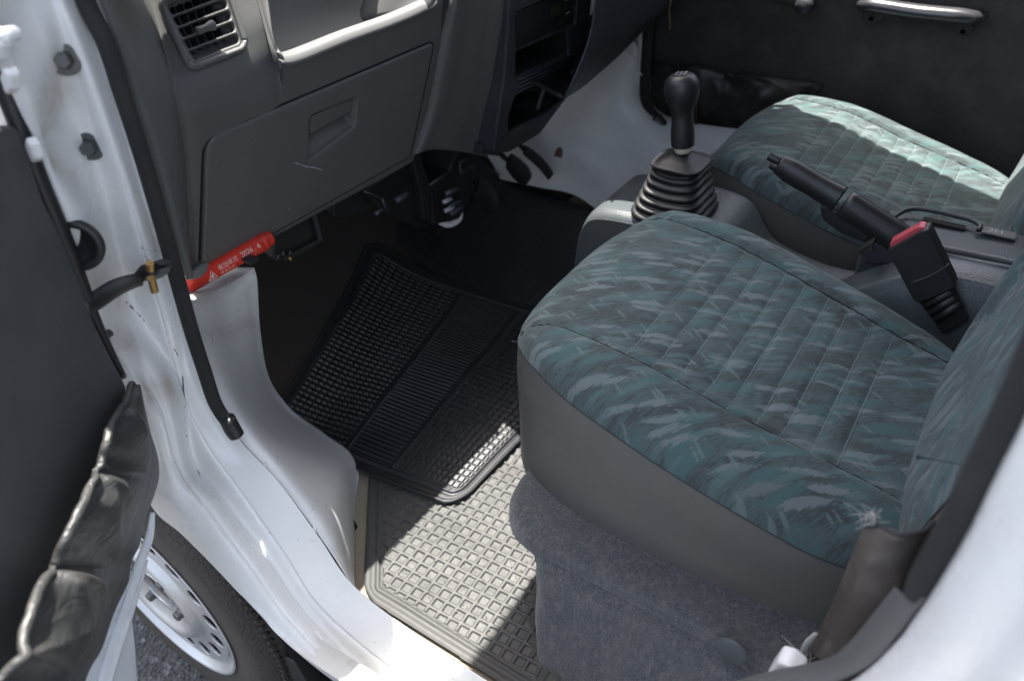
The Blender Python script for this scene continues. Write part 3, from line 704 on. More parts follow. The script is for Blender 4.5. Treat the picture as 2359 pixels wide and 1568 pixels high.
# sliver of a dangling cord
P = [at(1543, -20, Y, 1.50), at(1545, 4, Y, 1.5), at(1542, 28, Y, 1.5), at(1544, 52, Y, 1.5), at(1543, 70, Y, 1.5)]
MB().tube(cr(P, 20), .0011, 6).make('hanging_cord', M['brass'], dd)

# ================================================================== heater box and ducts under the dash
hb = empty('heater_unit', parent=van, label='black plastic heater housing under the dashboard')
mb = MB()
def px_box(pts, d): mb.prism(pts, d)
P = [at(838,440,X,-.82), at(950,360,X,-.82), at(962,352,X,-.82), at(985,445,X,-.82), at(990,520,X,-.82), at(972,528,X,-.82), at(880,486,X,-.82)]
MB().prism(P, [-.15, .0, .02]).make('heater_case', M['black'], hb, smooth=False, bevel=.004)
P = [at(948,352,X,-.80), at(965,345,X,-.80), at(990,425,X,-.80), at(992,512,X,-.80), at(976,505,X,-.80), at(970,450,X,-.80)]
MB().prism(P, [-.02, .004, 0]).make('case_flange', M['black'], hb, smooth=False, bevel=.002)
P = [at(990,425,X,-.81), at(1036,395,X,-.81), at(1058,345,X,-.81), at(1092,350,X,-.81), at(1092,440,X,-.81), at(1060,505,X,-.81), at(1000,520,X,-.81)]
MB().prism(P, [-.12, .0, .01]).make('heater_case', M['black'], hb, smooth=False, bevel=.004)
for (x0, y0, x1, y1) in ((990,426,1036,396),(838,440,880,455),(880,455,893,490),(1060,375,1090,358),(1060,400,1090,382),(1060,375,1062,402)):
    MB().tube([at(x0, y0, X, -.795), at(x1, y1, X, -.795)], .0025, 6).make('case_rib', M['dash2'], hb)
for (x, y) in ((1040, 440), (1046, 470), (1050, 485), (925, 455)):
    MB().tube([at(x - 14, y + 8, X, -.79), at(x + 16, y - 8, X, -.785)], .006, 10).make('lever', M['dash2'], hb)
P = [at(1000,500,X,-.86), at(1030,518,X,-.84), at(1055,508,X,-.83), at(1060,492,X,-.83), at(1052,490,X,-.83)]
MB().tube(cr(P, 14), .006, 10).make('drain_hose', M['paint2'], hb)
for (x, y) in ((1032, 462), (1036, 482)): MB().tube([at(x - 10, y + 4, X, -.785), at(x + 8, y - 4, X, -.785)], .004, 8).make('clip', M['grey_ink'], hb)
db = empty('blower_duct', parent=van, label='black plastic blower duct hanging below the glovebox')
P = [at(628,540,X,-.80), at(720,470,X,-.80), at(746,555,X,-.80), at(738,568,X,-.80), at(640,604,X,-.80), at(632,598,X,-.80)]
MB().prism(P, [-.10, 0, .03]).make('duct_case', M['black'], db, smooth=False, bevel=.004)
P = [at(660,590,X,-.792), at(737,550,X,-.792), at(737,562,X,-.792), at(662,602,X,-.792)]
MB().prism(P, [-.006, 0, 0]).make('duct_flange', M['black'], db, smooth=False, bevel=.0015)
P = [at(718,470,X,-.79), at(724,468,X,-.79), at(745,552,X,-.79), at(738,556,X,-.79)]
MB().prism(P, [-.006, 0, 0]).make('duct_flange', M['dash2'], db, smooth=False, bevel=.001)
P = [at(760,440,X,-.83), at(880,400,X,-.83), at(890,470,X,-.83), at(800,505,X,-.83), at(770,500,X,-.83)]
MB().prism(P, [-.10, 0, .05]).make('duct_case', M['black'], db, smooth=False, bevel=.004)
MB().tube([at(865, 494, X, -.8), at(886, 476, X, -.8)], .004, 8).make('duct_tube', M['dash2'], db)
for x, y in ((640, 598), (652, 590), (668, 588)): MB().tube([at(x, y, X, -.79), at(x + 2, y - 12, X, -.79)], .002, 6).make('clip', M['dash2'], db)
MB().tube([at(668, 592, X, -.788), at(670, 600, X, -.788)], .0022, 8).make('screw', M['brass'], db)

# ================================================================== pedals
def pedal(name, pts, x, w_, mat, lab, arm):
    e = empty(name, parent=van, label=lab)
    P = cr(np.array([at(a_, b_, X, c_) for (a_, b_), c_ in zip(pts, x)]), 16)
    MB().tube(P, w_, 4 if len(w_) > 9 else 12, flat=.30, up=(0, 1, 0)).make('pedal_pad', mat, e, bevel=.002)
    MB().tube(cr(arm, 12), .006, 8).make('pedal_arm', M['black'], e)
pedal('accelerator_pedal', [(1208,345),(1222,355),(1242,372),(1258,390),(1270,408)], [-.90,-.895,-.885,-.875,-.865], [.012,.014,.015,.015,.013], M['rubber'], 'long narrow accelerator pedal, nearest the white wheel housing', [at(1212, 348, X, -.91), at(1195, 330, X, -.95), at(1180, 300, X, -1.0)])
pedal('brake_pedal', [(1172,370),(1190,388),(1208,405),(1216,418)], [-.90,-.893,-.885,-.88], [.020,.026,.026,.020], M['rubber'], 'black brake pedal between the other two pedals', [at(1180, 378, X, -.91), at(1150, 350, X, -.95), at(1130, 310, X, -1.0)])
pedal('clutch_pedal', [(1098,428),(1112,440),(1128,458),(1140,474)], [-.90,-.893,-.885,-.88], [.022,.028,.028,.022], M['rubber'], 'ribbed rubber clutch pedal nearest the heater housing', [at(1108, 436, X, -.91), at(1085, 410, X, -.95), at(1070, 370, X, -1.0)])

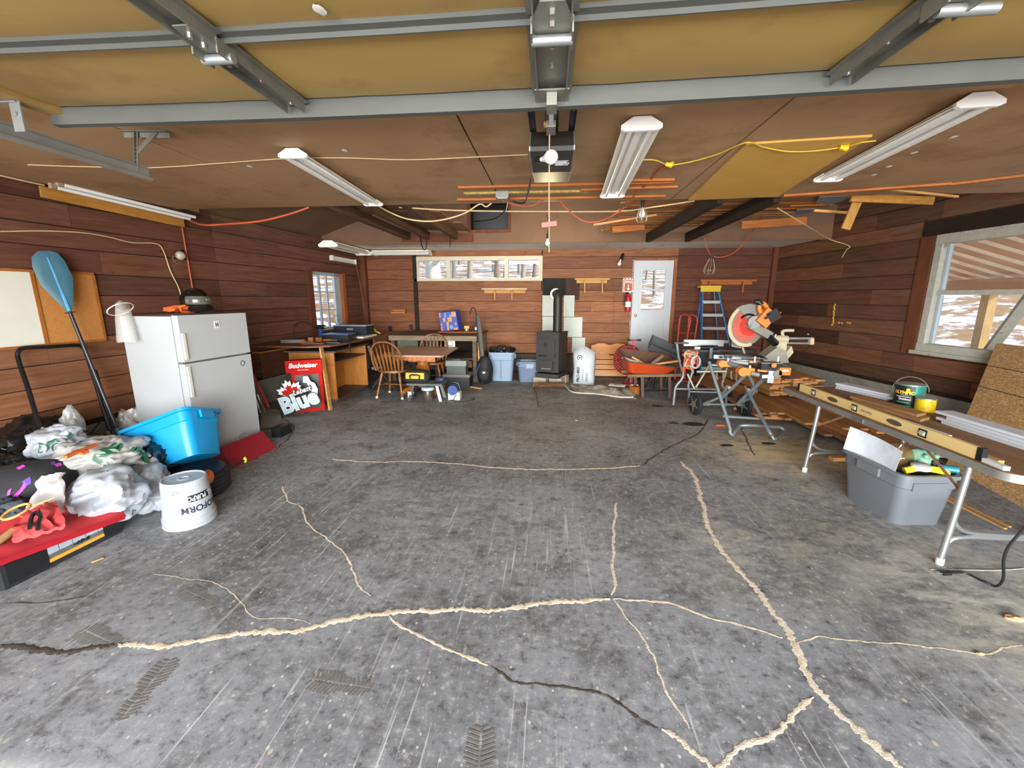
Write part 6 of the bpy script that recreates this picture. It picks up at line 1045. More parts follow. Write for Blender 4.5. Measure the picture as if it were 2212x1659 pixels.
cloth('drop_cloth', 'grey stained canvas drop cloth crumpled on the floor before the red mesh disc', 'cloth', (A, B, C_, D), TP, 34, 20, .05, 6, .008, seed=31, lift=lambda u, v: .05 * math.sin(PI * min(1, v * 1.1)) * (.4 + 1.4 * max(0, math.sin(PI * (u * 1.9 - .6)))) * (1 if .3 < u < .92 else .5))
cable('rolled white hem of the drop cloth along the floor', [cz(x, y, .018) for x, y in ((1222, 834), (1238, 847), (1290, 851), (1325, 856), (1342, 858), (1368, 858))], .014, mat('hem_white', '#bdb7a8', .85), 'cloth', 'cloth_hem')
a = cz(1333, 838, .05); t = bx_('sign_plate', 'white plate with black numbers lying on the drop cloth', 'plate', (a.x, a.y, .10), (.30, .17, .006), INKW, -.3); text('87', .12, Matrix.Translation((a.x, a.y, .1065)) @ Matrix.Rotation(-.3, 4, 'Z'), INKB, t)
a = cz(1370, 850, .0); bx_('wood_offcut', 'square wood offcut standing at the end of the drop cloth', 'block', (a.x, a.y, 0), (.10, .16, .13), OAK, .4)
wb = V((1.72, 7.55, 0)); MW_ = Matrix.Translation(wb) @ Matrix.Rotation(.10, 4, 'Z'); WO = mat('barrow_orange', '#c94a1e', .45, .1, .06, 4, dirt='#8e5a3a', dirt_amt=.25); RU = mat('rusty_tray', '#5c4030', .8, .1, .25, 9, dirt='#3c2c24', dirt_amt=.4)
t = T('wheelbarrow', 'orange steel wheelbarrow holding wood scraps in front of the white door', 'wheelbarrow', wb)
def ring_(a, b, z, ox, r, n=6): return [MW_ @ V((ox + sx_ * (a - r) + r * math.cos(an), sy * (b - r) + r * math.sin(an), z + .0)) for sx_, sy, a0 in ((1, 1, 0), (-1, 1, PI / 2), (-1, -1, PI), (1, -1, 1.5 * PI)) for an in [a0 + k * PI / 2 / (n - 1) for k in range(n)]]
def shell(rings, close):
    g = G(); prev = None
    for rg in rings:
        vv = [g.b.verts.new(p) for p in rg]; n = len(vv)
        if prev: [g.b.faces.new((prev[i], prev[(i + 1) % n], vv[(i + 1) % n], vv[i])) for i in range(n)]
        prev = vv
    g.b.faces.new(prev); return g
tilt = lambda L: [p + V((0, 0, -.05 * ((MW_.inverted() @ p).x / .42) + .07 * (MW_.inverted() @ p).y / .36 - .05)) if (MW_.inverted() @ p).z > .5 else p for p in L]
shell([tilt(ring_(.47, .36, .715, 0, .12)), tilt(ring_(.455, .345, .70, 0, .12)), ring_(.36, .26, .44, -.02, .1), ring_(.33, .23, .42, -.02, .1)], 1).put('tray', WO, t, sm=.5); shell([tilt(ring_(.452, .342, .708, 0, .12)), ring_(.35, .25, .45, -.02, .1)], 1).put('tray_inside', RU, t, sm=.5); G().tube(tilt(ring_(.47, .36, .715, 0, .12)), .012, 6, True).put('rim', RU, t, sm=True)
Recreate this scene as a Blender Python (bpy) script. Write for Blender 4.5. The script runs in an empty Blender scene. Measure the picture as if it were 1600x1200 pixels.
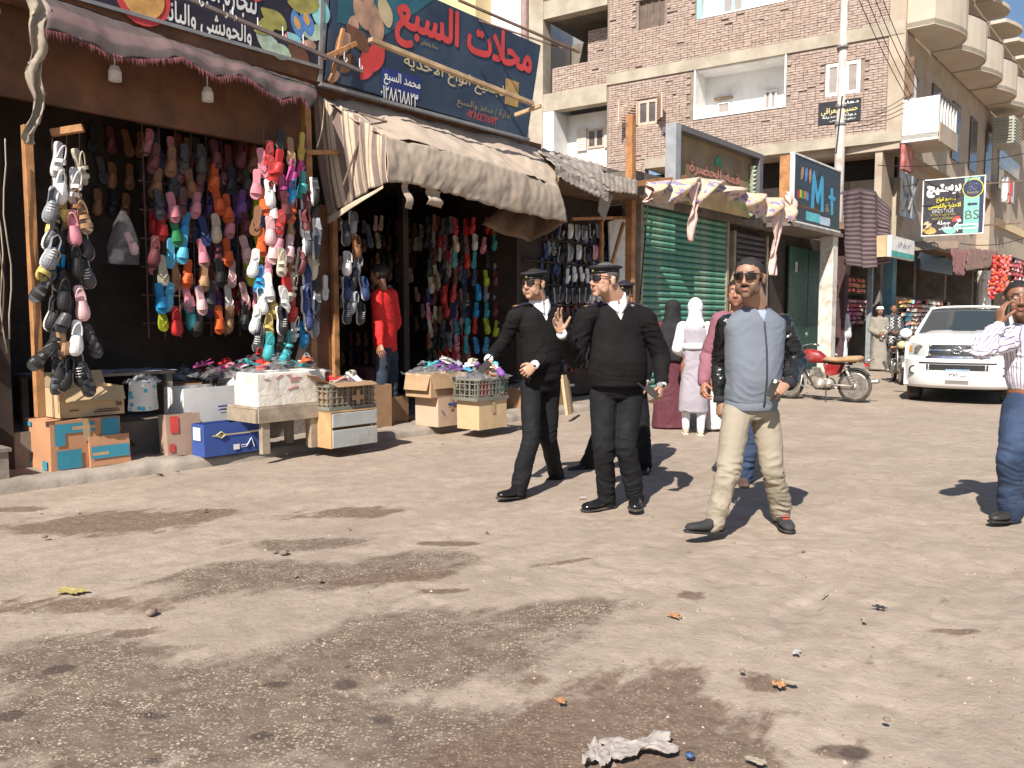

*EXERCISE BRIEF*. Print the entries as they stand, first line through the line holding "6).make('hanging_cord', M['brass'], dd)", with every picture removed.

*SOLUTION*.
The Blender Python script for this scene continues. Write part 3, from line 704 on. More parts follow. The script is for Blender 4.5. Treat the picture as 2359 pixels wide and 1568 pixels high.
# sliver of a dangling cord
P = [at(1543, -20, Y, 1.50), at(1545, 4, Y, 1.5), at(1542, 28, Y, 1.5), at(1544, 52, Y, 1.5), at(1543, 70, Y, 1.5)]
MB().tube(cr(P, 20), .0011, 6).make('hanging_cord', M['brass'], dd)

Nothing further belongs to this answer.